At least he's old. When he goes to despot hell, perhaps Zimbabwe will get lucky and find a true leader, and not years of civil war.

 
At 12:12 PM, Anonymous Anonymous said...

Too bad they don't have oil. If they did, conservatives would say that it's our humanitarian duty to bring (corporate) freedom to the Zimbabwean people.

 
At 12:43 PM, Blogger KenInNY said...

Terrific points both. I just wish somewhere in there there was a bit more hope for the poor Zimbabwean people.

Ken

 
At 1:35 PM, Blogger tech98 said...

This compulsion to have control over other people is still something else.

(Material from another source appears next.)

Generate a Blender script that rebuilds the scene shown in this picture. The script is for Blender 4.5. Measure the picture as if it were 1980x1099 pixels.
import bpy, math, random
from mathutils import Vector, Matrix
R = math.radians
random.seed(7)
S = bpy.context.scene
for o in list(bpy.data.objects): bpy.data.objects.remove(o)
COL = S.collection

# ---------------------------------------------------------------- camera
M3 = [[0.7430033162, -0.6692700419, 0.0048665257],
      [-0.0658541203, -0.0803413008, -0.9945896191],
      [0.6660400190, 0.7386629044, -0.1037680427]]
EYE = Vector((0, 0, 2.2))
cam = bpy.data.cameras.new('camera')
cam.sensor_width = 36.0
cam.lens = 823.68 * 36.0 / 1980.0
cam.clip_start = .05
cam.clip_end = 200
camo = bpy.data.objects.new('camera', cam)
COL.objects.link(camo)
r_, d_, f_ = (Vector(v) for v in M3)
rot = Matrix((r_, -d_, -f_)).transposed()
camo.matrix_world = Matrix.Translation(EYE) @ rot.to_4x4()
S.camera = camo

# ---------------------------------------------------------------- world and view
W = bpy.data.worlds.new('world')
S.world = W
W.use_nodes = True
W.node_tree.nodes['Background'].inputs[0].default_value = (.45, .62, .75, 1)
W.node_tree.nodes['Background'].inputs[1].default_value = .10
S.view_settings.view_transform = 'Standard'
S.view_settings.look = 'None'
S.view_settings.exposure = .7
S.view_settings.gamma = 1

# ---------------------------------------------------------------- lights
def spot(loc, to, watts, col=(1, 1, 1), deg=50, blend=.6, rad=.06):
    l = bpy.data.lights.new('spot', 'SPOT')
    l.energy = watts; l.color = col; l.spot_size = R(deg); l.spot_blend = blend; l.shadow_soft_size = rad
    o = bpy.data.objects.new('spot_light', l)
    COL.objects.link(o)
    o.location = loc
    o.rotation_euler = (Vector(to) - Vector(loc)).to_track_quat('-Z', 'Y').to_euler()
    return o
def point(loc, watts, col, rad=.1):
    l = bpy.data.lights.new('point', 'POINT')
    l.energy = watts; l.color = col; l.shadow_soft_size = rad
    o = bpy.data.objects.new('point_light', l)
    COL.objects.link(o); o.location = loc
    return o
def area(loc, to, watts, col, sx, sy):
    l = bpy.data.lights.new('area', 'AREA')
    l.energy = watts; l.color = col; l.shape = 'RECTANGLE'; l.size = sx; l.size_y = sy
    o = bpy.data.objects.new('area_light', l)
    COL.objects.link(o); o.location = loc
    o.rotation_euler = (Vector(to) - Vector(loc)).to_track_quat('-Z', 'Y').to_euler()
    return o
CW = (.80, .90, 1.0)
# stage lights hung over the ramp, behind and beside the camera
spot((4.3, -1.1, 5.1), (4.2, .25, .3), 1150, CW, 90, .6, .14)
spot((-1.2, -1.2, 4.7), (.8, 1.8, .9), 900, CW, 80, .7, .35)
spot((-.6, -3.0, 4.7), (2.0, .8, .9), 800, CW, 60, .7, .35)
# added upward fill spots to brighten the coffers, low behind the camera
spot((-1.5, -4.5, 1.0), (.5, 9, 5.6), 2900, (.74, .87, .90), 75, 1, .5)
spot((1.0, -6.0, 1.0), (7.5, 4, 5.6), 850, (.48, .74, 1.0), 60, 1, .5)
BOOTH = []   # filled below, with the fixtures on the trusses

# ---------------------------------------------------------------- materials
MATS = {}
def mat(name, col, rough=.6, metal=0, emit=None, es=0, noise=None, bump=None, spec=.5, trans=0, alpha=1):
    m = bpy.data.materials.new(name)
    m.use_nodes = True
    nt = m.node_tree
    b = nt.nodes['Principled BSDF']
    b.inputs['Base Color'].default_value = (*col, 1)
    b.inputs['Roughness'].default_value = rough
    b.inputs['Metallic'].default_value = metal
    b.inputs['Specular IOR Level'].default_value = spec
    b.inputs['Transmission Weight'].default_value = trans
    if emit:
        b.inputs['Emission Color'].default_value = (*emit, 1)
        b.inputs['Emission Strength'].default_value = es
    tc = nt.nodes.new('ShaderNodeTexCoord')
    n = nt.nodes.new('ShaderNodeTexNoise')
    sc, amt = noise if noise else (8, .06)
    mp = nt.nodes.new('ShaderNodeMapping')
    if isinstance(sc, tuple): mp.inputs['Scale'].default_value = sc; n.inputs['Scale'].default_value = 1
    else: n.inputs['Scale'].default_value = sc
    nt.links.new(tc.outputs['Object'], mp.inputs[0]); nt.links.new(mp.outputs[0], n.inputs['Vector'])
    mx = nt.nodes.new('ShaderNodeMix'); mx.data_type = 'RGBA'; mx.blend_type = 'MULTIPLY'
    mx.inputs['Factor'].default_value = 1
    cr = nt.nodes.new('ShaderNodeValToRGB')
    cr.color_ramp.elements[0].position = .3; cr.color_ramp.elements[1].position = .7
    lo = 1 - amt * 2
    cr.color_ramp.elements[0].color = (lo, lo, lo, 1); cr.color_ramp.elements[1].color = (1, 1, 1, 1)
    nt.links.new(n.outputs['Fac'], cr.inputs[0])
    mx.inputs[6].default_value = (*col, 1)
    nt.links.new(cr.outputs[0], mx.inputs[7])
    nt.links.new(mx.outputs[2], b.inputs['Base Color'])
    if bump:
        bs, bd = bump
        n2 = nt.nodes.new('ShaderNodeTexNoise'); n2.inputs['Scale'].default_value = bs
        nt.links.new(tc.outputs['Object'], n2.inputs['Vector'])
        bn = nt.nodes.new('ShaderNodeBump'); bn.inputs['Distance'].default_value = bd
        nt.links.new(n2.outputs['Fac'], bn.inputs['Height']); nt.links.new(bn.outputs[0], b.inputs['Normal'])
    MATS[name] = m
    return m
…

I remember from a psych class in college that there are three basic motivational types observed in corporate managers - people who want to help, people who want to do good quality work, and people who want to have control over others.
The people chiefly motivated by having control over others usually had the most successful corporate careers, sadly enough. This explains a lot about the egotism, ruthlessness and mediocrity of corporate America.

 
At 3:21 PM, Blogger KenInNY said...

Thanks, Tech, that's really interesting -- though hardly surprising. I'm no closer to understanding this mania for control over other people (and good grief, do we see it all around us -- it's for me the single most worrying thing about organized religion), but I have a pretty good sense that it's not a good thing!